Write the data below out exactly as it stands. Do not include the pictures.

DATA LINES
+ + + + +

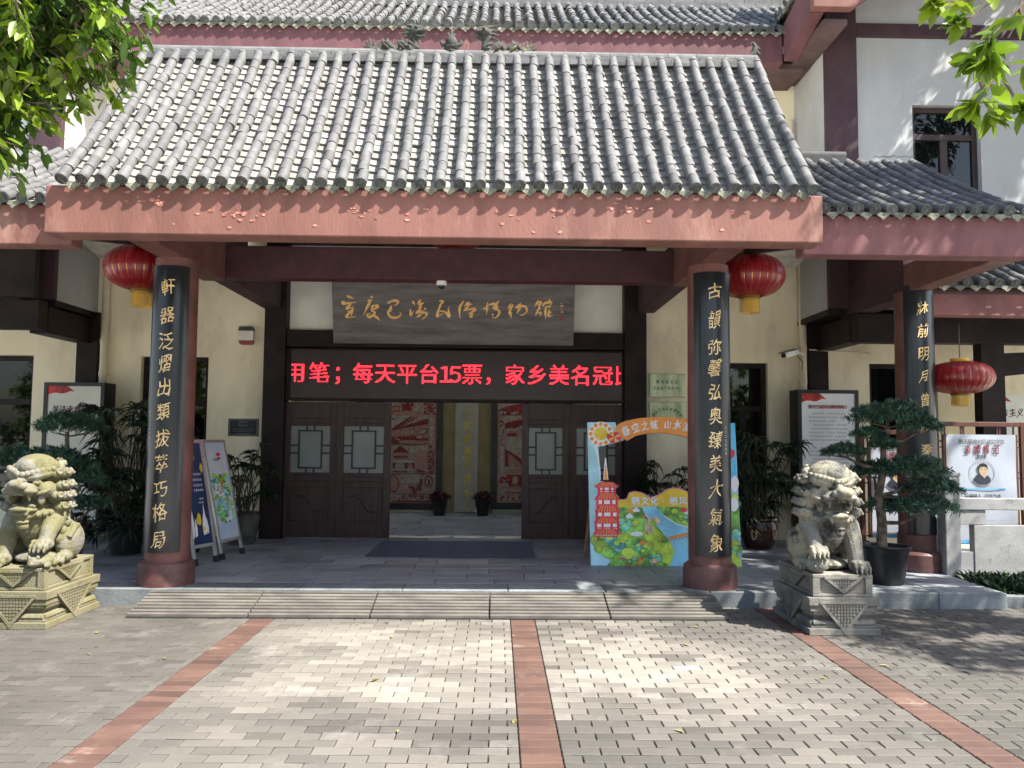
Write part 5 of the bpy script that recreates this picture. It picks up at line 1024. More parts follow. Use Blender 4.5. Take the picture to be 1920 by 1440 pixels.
def pedestal(name, label, cx_, yf, m_):
    t = thing(name, label, 'pedestal', (cx_, yf + .45, 0), 'carved stone lion pedestals'); W1, D1, W0, D0 = .285, .86, .25, .80; yb_ = yf + .02
    def tier(w_, ya, d, z0, z1, prof):
        mb = MB()
        for a, b_, ins in prof: mb.box(cx_ - w_ + ins, cx_ + w_ - ins, ya + ins, ya + d - ins, z0 + (z1 - z0) * a, z0 + (z1 - z0) * b_ - .001)
        return mb
    lo = tier(W1, yf, D1, 0, .305, ((0, .18, -.01), (.18, .24, .012), (.62, .78, .004), (.78, 1, -.008), (.24, .62, .045)))
    for z, r_ in ((.092, .028), (.175, .024)):   # rounded mouldings with lotus bulges
        for (xa, ya, xb_, yb2) in ((cx_ - W1 + .03, yf + .035, cx_ + W1 - .03, yf + .035), (cx_ + W1 - .035, yf + .03, cx_ + W1 - .035, yf + D1 - .03), (cx_ - W1 + .035, yf + .03, cx_ - W1 + .035, yf + D1 - .03)):
            n = 40; L_ = math.hypot(xb_ - xa, yb2 - ya); lo.tube([(xa + (xb_ - xa) * k / n, ya + (yb2 - ya) * k / n, z) for k in range(n + 1)], [r_ * (1 + .10 * abs(math.sin(k * math.pi * L_ / .055 / n))) for k in range(n + 1)], 8)
    lw_ = lo.build('lower_tier', m_, t, smooth=35, bevel=.004)
    up = tier(W0, yf + .02, D0, .307, .49, ((0, .14, 0), (.14, .84, .016), (.84, 1, 0)))
    for sx in (-1, 1):
        up.box(cx_ + sx * (W0 - .03) - .03, cx_ + sx * (W0 - .03) + .03, yf + .0215, yf + .07, .333, .459)
        for yy2 in (yf + .05, yf + D0 - .01): up.box(cx_ + sx * (W0 - .012) - .0105, cx_ + sx * (W0 - .012) + .0105, yy2 - .028, yy2 + .028, .333, .459)
    uw = up.build('upper_tier', m_, t, bevel=.004)
    def drape(o, u, n, w_, z1, z0, cell):
        mb = MB(); f = plane(o, u, (0, 0, 1)); tri = [(-w_, z1), (0, z0), (w_, z1)]
        rim = .022
        for p, q, e_ in ((tri[0], tri[1], 0), (tri[1], tri[2], .0015)):
            dx, dz = q[0] - p[0], q[1] - p[1]; L_ = math.hypot(dx, dz); nx, nz = -dz / L_ * rim, dx / L_ * rim
            slab(mb, f, [p, q, (q[0] + nx, q[1] + nz), (p[0] + nx, p[1] + nz)], -.05 + e_, .014 + e_)
        slab(mb, f, tri, -.048, .003); z = z1 - cell * .7
        while z > z0 + rim * 1.5:
            hw = w_ * (z - z0) / (z1 - z0) - rim * 1.3; k = int(hw / cell)
            for i in range(-k, k + 1): slab(mb, f, rect(i * cell - cell * .32, z - cell * .32, i * cell + cell * .32, z + cell * .32), .003, .011)
            z -= cell
        slab(mb, f, rect(-w_, z1 - .006, w_, z1 + .012), -.04, .016)
        return mb
    d = drape((cx_, yf + .0, 0), (1, 0, 0), None, W1 * .72, .262, .012, .026)
    for M2 in (((cx_ + W1 - .0, yf + D1 / 2, 0), (0, 1, 0)), ((cx_ - W1 + .0, yf + D1 / 2, 0), (0, -1, 0))): e = drape(M2[0], M2[1], None, D1 * .34, .262, .012, .028); d.add(e.v, e.f)
    sub(d.build('lattice_drape', m_, t), lw_)
    d = drape((cx_, yf + .02, 0), (1, 0, 0), None, W0 * .62, .458, .335, .022)
    for M2 in (((cx_ + W0, yf + D0 / 2, 0), (0, 1, 0)), ((cx_ - W0, yf + D0 / 2, 0), (0, -1, 0))): e = drape(M2[0], M2[1], None, D0 * .26, .458, .335, .024); d.add(e.v, e.f)
    sub(d.build('lattice_drape', m_, t), uw)
    return t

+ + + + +

COMPLETED EXERCISE
Write part 5 of the bpy script that recreates this picture. It picks up at line 1024. More parts follow. Use Blender 4.5. Take the picture to be 1920 by 1440 pixels.
def pedestal(name, label, cx_, yf, m_):
    t = thing(name, label, 'pedestal', (cx_, yf + .45, 0), 'carved stone lion pedestals'); W1, D1, W0, D0 = .285, .86, .25, .80; yb_ = yf + .02
    def tier(w_, ya, d, z0, z1, prof):
        mb = MB()
        for a, b_, ins in prof: mb.box(cx_ - w_ + ins, cx_ + w_ - ins, ya + ins, ya + d - ins, z0 + (z1 - z0) * a, z0 + (z1 - z0) * b_ - .001)
        return mb
    lo = tier(W1, yf, D1, 0, .305, ((0, .18, -.01), (.18, .24, .012), (.62, .78, .004), (.78, 1, -.008), (.24, .62, .045)))
    for z, r_ in ((.092, .028), (.175, .024)):   # rounded mouldings with lotus bulges
        for (xa, ya, xb_, yb2) in ((cx_ - W1 + .03, yf + .035, cx_ + W1 - .03, yf + .035), (cx_ + W1 - .035, yf + .03, cx_ + W1 - .035, yf + D1 - .03), (cx_ - W1 + .035, yf + .03, cx_ - W1 + .035, yf + D1 - .03)):
            n = 40; L_ = math.hypot(xb_ - xa, yb2 - ya); lo.tube([(xa + (xb_ - xa) * k / n, ya + (yb2 - ya) * k / n, z) for k in range(n + 1)], [r_ * (1 + .10 * abs(math.sin(k * math.pi * L_ / .055 / n))) for k in range(n + 1)], 8)
    lw_ = lo.build('lower_tier', m_, t, smooth=35, bevel=.004)
    up = tier(W0, yf + .02, D0, .307, .49, ((0, .14, 0), (.14, .84, .016), (.84, 1, 0)))
    for sx in (-1, 1):
        up.box(cx_ + sx * (W0 - .03) - .03, cx_ + sx * (W0 - .03) + .03, yf + .0215, yf + .07, .333, .459)
        for yy2 in (yf + .05, yf + D0 - .01): up.box(cx_ + sx * (W0 - .012) - .0105, cx_ + sx * (W0 - .012) + .0105, yy2 - .028, yy2 + .028, .333, .459)
    uw = up.build('upper_tier', m_, t, bevel=.004)
    def drape(o, u, n, w_, z1, z0, cell):
        mb = MB(); f = plane(o, u, (0, 0, 1)); tri = [(-w_, z1), (0, z0), (w_, z1)]
        rim = .022
        for p, q, e_ in ((tri[0], tri[1], 0), (tri[1], tri[2], .0015)):
            dx, dz = q[0] - p[0], q[1] - p[1]; L_ = math.hypot(dx, dz); nx, nz = -dz / L_ * rim, dx / L_ * rim
            slab(mb, f, [p, q, (q[0] + nx, q[1] + nz), (p[0] + nx, p[1] + nz)], -.05 + e_, .014 + e_)
        slab(mb, f, tri, -.048, .003); z = z1 - cell * .7
        while z > z0 + rim * 1.5:
            hw = w_ * (z - z0) / (z1 - z0) - rim * 1.3; k = int(hw / cell)
            for i in range(-k, k + 1): slab(mb, f, rect(i * cell - cell * .32, z - cell * .32, i * cell + cell * .32, z + cell * .32), .003, .011)
            z -= cell
        slab(mb, f, rect(-w_, z1 - .006, w_, z1 + .012), -.04, .016)
        return mb
    d = drape((cx_, yf + .0, 0), (1, 0, 0), None, W1 * .72, .262, .012, .026)
    for M2 in (((cx_ + W1 - .0, yf + D1 / 2, 0), (0, 1, 0)), ((cx_ - W1 + .0, yf + D1 / 2, 0), (0, -1, 0))): e = drape(M2[0], M2[1], None, D1 * .34, .262, .012, .028); d.add(e.v, e.f)
    sub(d.build('lattice_drape', m_, t), lw_)
    d = drape((cx_, yf + .02, 0), (1, 0, 0), None, W0 * .62, .458, .335, .022)
    for M2 in (((cx_ + W0, yf + D0 / 2, 0), (0, 1, 0)), ((cx_ - W0, yf + D0 / 2, 0), (0, -1, 0))): e = drape(M2[0], M2[1], None, D0 * .26, .458, .335, .024); d.add(e.v, e.f)
    sub(d.build('lattice_drape', m_, t), uw)
    return t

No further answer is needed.